ASO Symphony shows it has the “Rite” stuff

by Mike Dunham

 

Eighty-eight years after its riotous Paris debut, Stravinsky’s “The Rite of Spring” received its first performance in Anchorage on Saturday. Instead of the fisticuffs and howls of protest that accompanied the 1913 premiere, the Anchorage Symphony Orchestra and conductor Randall Craig Fleischer received their most tumultuous ovation of the season. Ironically, I couldn’t persuade any of my customary guest to take my second ticket. One friend, renovating his house, thought his Skil saw might make more pleasant listening.

 

My teenager said, “Stravinsky is too chaotic for me.” Chaotic? Compared to what? Your room? Your driving habits? The garbled tripe on that awful radio station you listen to? “Well,” he replied thoughtfully, “you may have noticed that station plays a lot of bad music.”

 

His riposte mirrored something Stravinsky once said about Wagner. I sighed and set out alone but found Atwood Hall 85 percent to 90 percent full, the same as at most recent symphony concerts.
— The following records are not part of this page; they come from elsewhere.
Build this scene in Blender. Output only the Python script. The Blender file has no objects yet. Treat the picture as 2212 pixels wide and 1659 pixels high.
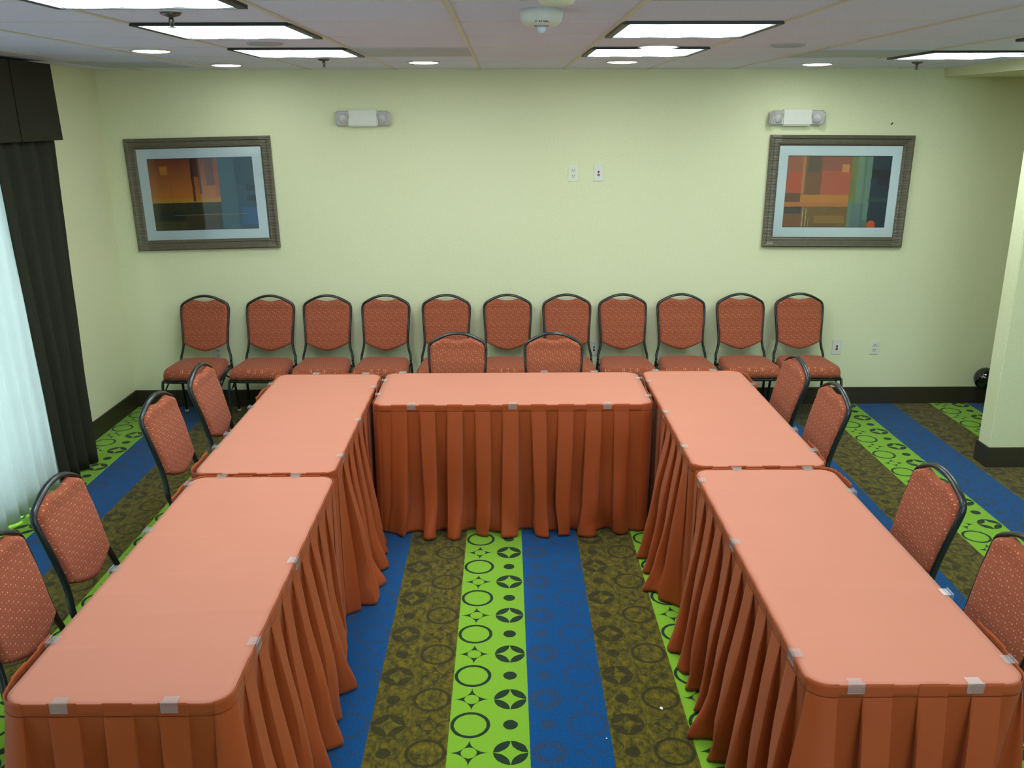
import bpy, bmesh, math, random
from mathutils import Vector, Matrix, noise
random.seed(7)
SC = bpy.context.scene
COL = SC.collection
PI = math.pi

# ------------------------------------------------------------------ room numbers (metres)
H = 2.555           # ceiling height
WY = 6.836          # back wall
XL = -2.963         # left wall
XR = 4.4            # right wall
YF = -2.6           # wall behind the camera
TZ = 0.749          # cloth height
CAMH = 2.2109

# ------------------------------------------------------------------ node helpers
def srgb(r, g, b):
    f = lambda c: (c/255/12.92) if c/255 <= .04045 else ((c/255+.055)/1.055)**2.4
    return (f(r), f(g), f(b), 1)

class V:
    """tiny expression wrapper over shader math nodes"""
    def __init__(s, nt, sock): s.nt, s.k = nt, sock
    def _m(s, op, *a, clamp=False):
        n = s.nt.nodes.new('ShaderNodeMath'); n.operation = op; n.use_clamp = clamp
        for i, x in enumerate((s,)+a):
            if isinstance(x, V): s.nt.links.new(x.k, n.inputs[i])
            else: n.inputs[i].default_value = x
        return V(s.nt, n.outputs[0])
    def __add__(s, o): return s._m('ADD', o)
    __radd__ = __add__
    def __sub__(s, o): return s._m('SUBTRACT', o)
    def __rsub__(s, o): return s._m('MULTIPLY', -1.0)._m('ADD', o)
    def __mul__(s, o): return s._m('MULTIPLY', o)
    __rmul__ = __mul__
    def __truediv__(s, o): return s._m('DIVIDE', o)
    def mod(s, o): return s._m('FLOORED_MODULO', o)
    def floor(s): return s._m('FLOOR')
    def frac(s): return s._m('FRACT')
    def abs(s): return s._m('ABSOLUTE')
    def sin(s): return s._m('SINE')
    def gt(s, o): return s._m('GREATER_THAN', o)
    def lt(s, o): return s._m('LESS_THAN', o)
    def eq(s, o, e): return s._m('COMPARE', o, e)
    def mx(s, o): return s._m('MAXIMUM', o)
    def mn(s, o): return s._m('MINIMUM', o)
    def pw(s, o): return s._m('POWER', o)
    def hyp(s, o): return (s*s + o*o)._m('SQRT')
    def clamp(s): return s._m('ADD', 0.0, clamp=True)

def nodes(name):
    m = bpy.data.materials.new(name); m.use_nodes = True
    nt = m.node_tree
    b = nt.nodes['Principled BSDF']
    return m, nt, b

def xyz(nt):
    tc = nt.nodes.new('ShaderNodeTexCoord'); sp = nt.nodes.new('ShaderNodeSeparateXYZ')
    nt.links.new(tc.outputs['Object'], sp.inputs[0])
    return tc, [V(nt, sp.outputs[i]) for i in range(3)]

def noise_t(nt, tc, scale, detail=3, rough=.5, stretch=None):
    n = nt.nodes.new('ShaderNodeTexNoise'); n.inputs['Scale'].default_value = scale
    n.inputs['Detail'].default_value = detail; n.inputs['Roughness'].default_value = rough
    if stretch:
        mp = nt.nodes.new('ShaderNodeMapping'); mp.inputs['Scale'].default_value = stretch
        nt.links.new(tc.outputs['Object'], mp.inputs[0]); nt.links.new(mp.outputs[0], n.inputs['Vector'])
    else: nt.links.new(tc.outputs['Object'], n.inputs['Vector'])
    return V(nt, n.outputs[0])

def mixc(nt, fac, a, b):
    n = nt.nodes.new('ShaderNodeMix'); n.data_type = 'RGBA'
    if isinstance(fac, V): nt.links.new(fac.k, n.inputs[0])
    else: n.inputs[0].default_value = fac
    for x, i in ((a, 6), (b, 7)):
        if isinstance(x, bpy.types.NodeSocket): nt.links.new(x, n.inputs[i])
        else: n.inputs[i].default_value = x
    return n.outputs[2]

def bump(nt, b, h, strength=.3, dist=.002):
    n = nt.nodes.new('ShaderNodeBump'); n.inputs['Strength'].default_value = strength
    n.inputs['Distance'].default_value = dist
    nt.links.new(h.k, n.inputs['Height']); nt.links.new(n.outputs[0], b.inputs['Normal'])

def plain(name, col, rough=.6, metal=0, spec=.5, var=.06, vs=30):
    m, nt, b = nodes(name)
    tc, _ = xyz(nt)
    nz = noise_t(nt, tc, vs)
    dark = tuple(c*(1-2*var) for c in col[:3])+(1,)
    lite = tuple(min(1, c*(1+2*var)) for c in col[:3])+(1,)
    nt.links.new(mixc(nt, nz, dark, lite), b.inputs['Base Color'])
    b.inputs['Roughness'].default_value = rough; b.inputs['Metallic'].default_value = metal
    b.inputs['Specular IOR Level'].default_value = spec
    return m

def emit(name, col, strength, wave=0):
    m, nt, b = nodes(name)
    b.inputs['Base Color'].default_value = (.8, .8, .8, 1)
    b.inputs['Emission Color'].default_value = col
    b.inputs['Emission Strength'].default_value = strength
    if wave:
        tc, (x, y, z) = xyz(nt)
        k = ((x*(2*PI/.2)).sin()*.5+.5)*wave
        k = (1.0-k)*strength
        nt.links.new(k.k, b.inputs['Emission Strength'])
    return m

# ------------------------------------------------------------------ materials
M = {}
def mat_wall():
    m, nt, b = nodes('wallcovering')
    tc, (x, y, z) = xyz(nt)
    n1 = noise_t(nt, tc, 85, 4, .7, (1, 1, 1.3))
    n2 = noise_t(nt, tc, 240, 2, .6)
    n3 = noise_t(nt, tc, 1.1, 2)
    c = mixc(nt, ((n1-.35)*2.2).clamp(), srgb(213, 212, 166), srgb(226, 227, 188))
    c = mixc(nt, ((n3-.4)*1.6).clamp(), c, srgb(219, 220, 180))
    nt.links.new(c, b.inputs['Base Color'])
    b.inputs['Roughness'].default_value = .6
    b.inputs['Specular IOR Level'].default_value = .3
    bump(nt, b, n1*.6+n2*.4, .35, .0015)
    return m
M['wall'] = mat_wall()

def mat_ceiling():
    m, nt, b = nodes('ceiling_tile')
    tc, (x, y, z) = xyz(nt)
    n1 = noise_t(nt, tc, 260, 3, .7)
    c = mixc(nt, ((n1-.4)*3).clamp(), srgb(212, 214, 242), srgb(234, 236, 255))
    nt.links.new(c, b.inputs['Base Color'])
    b.inputs['Roughness'].default_value = .9
    b.inputs['Specular IOR Level'].default_value = .1
    bump(nt, b, n1, .25, .001)
    return m
M['ceiling'] = mat_ceiling()

def mat_carpet():
    m, nt, b = nodes('patterned_carpet')
    tc, (x, y, z) = xyz(nt)
    C0, CW, P = -.221, .303, .312
    wob = (noise_t(nt, tc, 60, 2)-.5)*.004
    x = x+wob; y = y+wob
    t = (x-C0)/CW
    k = t.floor(); mm = k.mod(3.0)
    u = (t-k)*CW
    isg = mm.eq(0.0, .1); isb = mm.eq(1.0, .1); iso = mm.eq(2.0, .1)
    xf = isg*u + (1.0-isg)*(CW-u)
    yy = y-2.878+iso*(P/2)
    a = ((yy+P/2).mod(P)-P/2)
    bb = (yy.mod(P)-P/2)
    dx = xf-.079; d2 = xf-.232
    ring = (dx.hyp(a)-.0690).abs().lt(.0070)
    s = .0745
    ax = dx.abs(); ab = bb.abs()
    star = (ax-s).hyp(ab-s).gt(s)*ax.lt(s)*ab.lt(s)*dx.hyp(bb).gt(.029)
    R = .064
    leaf = d2.hyp(bb).lt(R)*((d2.abs()-R).hyp(ab-R)).lt(R*.985)
    dot = d2.hyp(a).lt(.028)
    mo = ring.mx(star).mx(leaf).mx(dot)
    n1 = noise_t(nt, tc, 350, 2, .7)
    n2 = noise_t(nt, tc, 38, 4, .7, (1, .55, 1))
    n3 = noise_t(nt, tc, 120, 3, .6)
    green = mixc(nt, n1, srgb(104, 148, 28), srgb(128, 172, 44))
    blue = mixc(nt, ((n3-.3)*2).clamp(), srgb(0, 58, 102), srgb(0, 78, 134))
    oln = ((n2-.38)*3.2).clamp()
    olive = mixc(nt, oln, srgb(58, 52, 14), srgb(112, 97, 12))
    # faint drawn circles woven into the olive ground
    gx = ((x-C0-.045).mod(.101)-.0505); gy = (y.mod(.104)-.052)
    ghost = (gx.hyp(gy)-.044).abs().lt(.0035)*.45
    olive = mixc(nt, ghost, olive, srgb(46, 42, 22))
    base = mixc(nt, isb, green, blue); base = mixc(nt, iso, base, olive)
    mb = mixc(nt, ((n3-.35)*3).clamp(), srgb(32, 54, 74), srgb(62, 58, 54))
    mot = mixc(nt, isb, srgb(28, 48, 28), mb); mot = mixc(nt, iso, mot, mixc(nt, n1, srgb(34, 32, 16), srgb(54, 48, 18)))
    fac = mo*(isg*1.0+isb*.62+iso*.85)
    c = mixc(nt, fac, base, mot)
    nt.links.new(c, b.inputs['Base Color'])
    b.inputs['Roughness'].default_value = 1
    b.inputs['Specular IOR Level'].default_value = .05
    b.inputs['Sheen Weight'].default_value = .12
    bump(nt, b, n1*.7+n3*.3, .6, .004)
    return m
M['carpet'] = mat_carpet()

def mat_chair(name, horiz):
    """rust upholstery with staggered pale dots; horiz: pattern runs over x/y (seat) else x/z (back)"""
    m, nt, b = nodes(name)
    tc, (x, y, z) = xyz(nt)
    w = y-z if horiz else z
    RP, CP = .0122, .048
    v = w/RP; j = v.floor(); fv = (v.frac()-.5)*RP
    ph = x/CP + j*.385
    def dot(off, r):
        uu = ((ph+off).frac()-.5)*CP
        return uu.hyp(fv*1.1).lt(r)
    sel = (j.mod(4.0))
    big = dot(0, .0031)*sel.lt(2.5)
    mid = dot(.27, .0022)
    sm = dot(.68, .0016)
    n1 = noise_t(nt, tc, 500, 2, .6)
    n2 = noise_t(nt, tc, 25, 2)
    base = mixc(nt, n1, srgb(132, 64, 40), srgb(164, 85, 56))
    base = mixc(nt, (z*(2*PI/.0061) if not horiz else y*(2*PI/.0061)).sin()*.12+.12, base, srgb(120, 60, 40))
    base = mixc(nt, n2*.25, base, srgb(170, 96, 76))
    c = mixc(nt, big.mx(mid*.85).mx(sm*.6), base, srgb(192, 138, 100))
    nt.links.new(c, b.inputs['Base Color'])
    b.inputs['Roughness'].default_value = .85
    b.inputs['Specular IOR Level'].default_value = .12
    b.inputs['Sheen Weight'].default_value = .06
    bump(nt, b, n1, .25, .0008)
    return m
M['fabric_back'] = mat_chair('chair_fabric_back', False)
M['fabric_seat'] = mat_chair('chair_fabric_seat', True)

def mat_cloth(name, c1, c2, rough, sheen, bs, spec=.25):
    m, nt, b = nodes(name)
    tc, (x, y, z) = xyz(nt)
    n1 = noise_t(nt, tc, 700, 2, .6)
    n2 = noise_t(nt, tc, 5, 3, .5)
    c = mixc(nt, n1*.5+n2*.5, c1, c2)
    nt.links.new(c, b.inputs['Base Color'])
    b.inputs['Roughness'].default_value = rough
    b.inputs['Sheen Weight'].default_value = sheen
    b.inputs['Sheen Tint'].default_value = (1, .75, .55, 1)
    b.inputs['Specular IOR Level'].default_value = spec
    bump(nt, b, n1*.3+noise_t(nt, tc, 28, 3)*.7, bs, .002)
    return m
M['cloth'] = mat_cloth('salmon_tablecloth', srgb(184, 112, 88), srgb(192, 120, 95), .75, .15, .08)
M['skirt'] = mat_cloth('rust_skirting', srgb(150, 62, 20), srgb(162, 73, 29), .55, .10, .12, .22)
M['steel'] = plain('black_powder_coat', srgb(22, 30, 28), .32, 0, .6, .03)
M['baseboard'] = plain('dark_vinyl_base', srgb(52, 46, 30), .5, 0, .4, .05)
M['drape'] = plain('dark_olive_drape', srgb(44, 44, 32), .85, 0, .2, .12, 60)
M['valance'] = plain('dark_valance_fabric', srgb(46, 44, 32), .85, 0, .2, .12, 60)
M['white_plastic'] = plain('white_plastic', srgb(212, 210, 196), .4, 0, .5, .02)
M['grey_plastic'] = plain('lamp_head_plastic', srgb(190, 186, 182), .35, 0, .5, .04)
M['plate'] = plain('ivory_plate', srgb(218, 218, 190), .4, 0, .5, .02)
M['dark'] = plain('dark_slot', srgb(25, 25, 25), .6)
M['red'] = plain('red_insert', srgb(150, 50, 40), .5)
M['fixture'] = plain('black_fixture_frame', srgb(30, 30, 30), .5)
M['tbar'] = plain('beige_tbar', srgb(206, 198, 182), .5, 0, .3, .03)
M['vent'] = plain('vent_panel', srgb(186, 192, 200), .8, 0, .2, .03, 200)
M['grille'] = plain('speaker_grille', srgb(174, 176, 184), .8, 0, .2, .10, 400)
M['chrome'] = plain('sprinkler_metal', srgb(110, 106, 100), .35, .8, .5, .05)
M['mat'] = plain('mat_board', srgb(214, 226, 222), .8, 0, .2, .01)
M['lamp'] = emit('troffer_lens', (.80, .95, 1, 1), 6.6, .6)
M['down'] = emit('downlight_lens', (.90, .98, 1, 1), 11.0)
M['tabletop'] = plain('dark_tabletop', srgb(70, 62, 54), .5)
M['legsteel'] = plain('grey_leg_steel', srgb(80, 80, 80), .4, .5)
M['gloss'] = plain('glossy_black', srgb(6, 6, 10), .06, 0, .8, 0)
M['winframe'] = plain('window_frame_paint', srgb(200, 200, 196), .5)
M['paper'] = plain('white_scrap', srgb(235, 232, 222), .8)
M['nail'] = plain('nail_metal', srgb(60, 55, 40), .4, .6)
M['redtext'] = plain('red_lettering', srgb(140, 50, 60), .6)

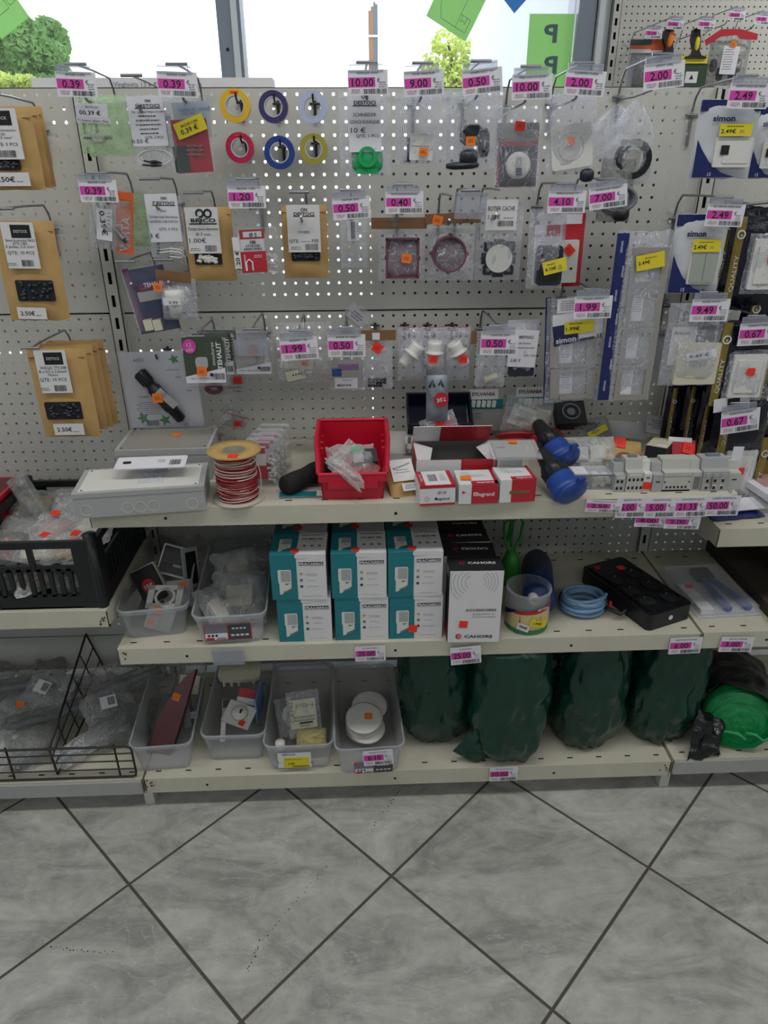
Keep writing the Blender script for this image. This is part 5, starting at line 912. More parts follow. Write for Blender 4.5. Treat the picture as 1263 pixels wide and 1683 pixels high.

The 97 musicians onstage for “The Rite” rivaled or exceeded the biggest group of instrumentalists yet fielded for an Anchorage Symphony concert. (Some 30 players were added for the event.) Yet Fleischer handled the horde adroitly, with the densely knotted voices clearly delineated and tidy, almost Haydnesque, nuances that almost overcame the work’s Achilles’ heel – a monotony that can emerge from persistent rhythm unalleviated by memorable melody.

 

“The Rite” invariably sounds better live than on disc, largely because it is an orchestration tour de force with decibel levels that approach those at rock concerts and airports. Perhaps the promise of those decibels brought in a different crowd, young people displaying, um, Gothic sensibilities. They led the long, loud standing ovation punctuated by whoops and whistles – but season ticket holders concurred. The players had worked their fingers off to master this singularly difficult score and well deserved the hearty show of appreciation.

 

The squabbles of the 1913 – which rumbled through most of the last century – were between those who find “The Rite” a musical masterpiece and those who dismiss it as music, period. I don’t quite agree with either opinion but can confidently report that on Saturday night, the Alaska audience heard a very good, very memorable, rip-snorting performance of the piece.